Dayna has always had pretty good success at hunting muleys, although she has yet to harvest a large buck.  We've seen a down trend in populations and the quality of deer in recent years due to hard winters and increased predation, as well as loss of winter habitat.  It's hard to stomach the changes to the deer herds on my favorite mountain in the west.  While elk herds and quality bulls abound, deer have struggled.  Sure, during my wanderings throughout the elk hunt, as well the archery and muzzleloader hunts I saw a couple of decent bucks (nothing huge).  Typically I run on to a couple of giants during that time but this year I saw nothing that really got me excited.

Our local mountain is very hard to hunt, as are a few of the local ranges in the area.  We live in the Colorado Plateau country of southeastern Utah, which means that even in the high country the mountains are made up of slopes of pinyon pine and juniper that ascend upward to ponderosa pine slopes, which continues to rise to a "bench" of aspen that forms a belt below the rim of the top of the mountain.  From this aspen belt, the upper most reaches of the slope is comprised of thick Engleman spruce and Douglas fir/white fir that butts up against the "rim".  This rim is a line of basaltic ledges and lava rock boulders that rises nearly 500 feet (or more) upward to the top of the mountain.  The top, again in plateau country, is a giant area of  spruce.fir/aspen covered flat to rolling ground that offers little in the way of vantage points and visibility.  There are very large grass and mountain sage flats, but during hunting season one rarely sees the deer in those areas.  Elk and pronghorn, but not deer.
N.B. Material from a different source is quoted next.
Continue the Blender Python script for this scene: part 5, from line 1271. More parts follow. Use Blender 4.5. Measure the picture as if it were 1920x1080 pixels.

Hunting this country is a great challenge.  The top offers little elevation for a vantage point, the slopes are difficult as well with the thick timber and pinyon-juniper country.  To top it off, the deer prefer the thick spruce/aspen timber during the early hunts, and quickly move off to the thick pinyon-juniper country as the weather changes.  Most opportunity to see the big bucks comes back in the thick stuff, which means a lot of stealth and slow movement, and also that once a deer is located you typically have just a few seconds to glass it up and to get a shot off.

So going into the hunt I told my wife that I was very concerned that we would probably not see much for large deer this year, as my scouting had been depressing.  To top it off, the weather had the deer traveling.  This wasn't entirely bad as we knew some spots that were good for travel corridors.  These would be our focus.

Light snow in the high country
The start of the hunt seemed to prove my pessimism wrong.  Opening morning I hit a 160-170" 4x4 buck, not a monster, but a good 24-25" wide and tall deer.  I hit the buck well (I thought), but we ended up tracking him for the next 5 hours, over 3 miles easily.  The blood looked good, surely we were getting close, then the tracks turned up hill, mingled with several more, and we lost the blood entirely.  I was dejected, this only having happened to me twice in my life.  Another challenge of hunting the timber with tight shooting lanes.  It's a tough lesson to swallow.  Now I was focused on my wife as I tried to piece my confidence back together.

The next 2 days we did happen to jump a couple of smaller (20-24") 4 points in the thick spruce and pine under the rim.  Both opportunities gave my wife just seconds to shoot before the bucks bolted, not enough time for her to even shoulder her gun to get them in the scope.  Still, she stayed positive by what we were seeing, saying, "really, I'll be happy with anything but a 2-point".  Turns out later that morning she had a chance at a 25-26" 2x2, a rare find for sure, and she was going to take it but again was not afforded enough time.  As well, my wife really just wanted one of us to get a buck with the kids there, as did I.  We have had a lot of success, but the little ones had rarely been there.  They had always wanted to see this happen!

As the hunt progressed we started seeing fewer and fewer deer altogether.  Also, she had to return to work, which meant only evening hunting, and road hunting at that as we had 2 little ones that just couldn't do the hiking with the rest of us.  I knew we still had plenty of time to get her a buck!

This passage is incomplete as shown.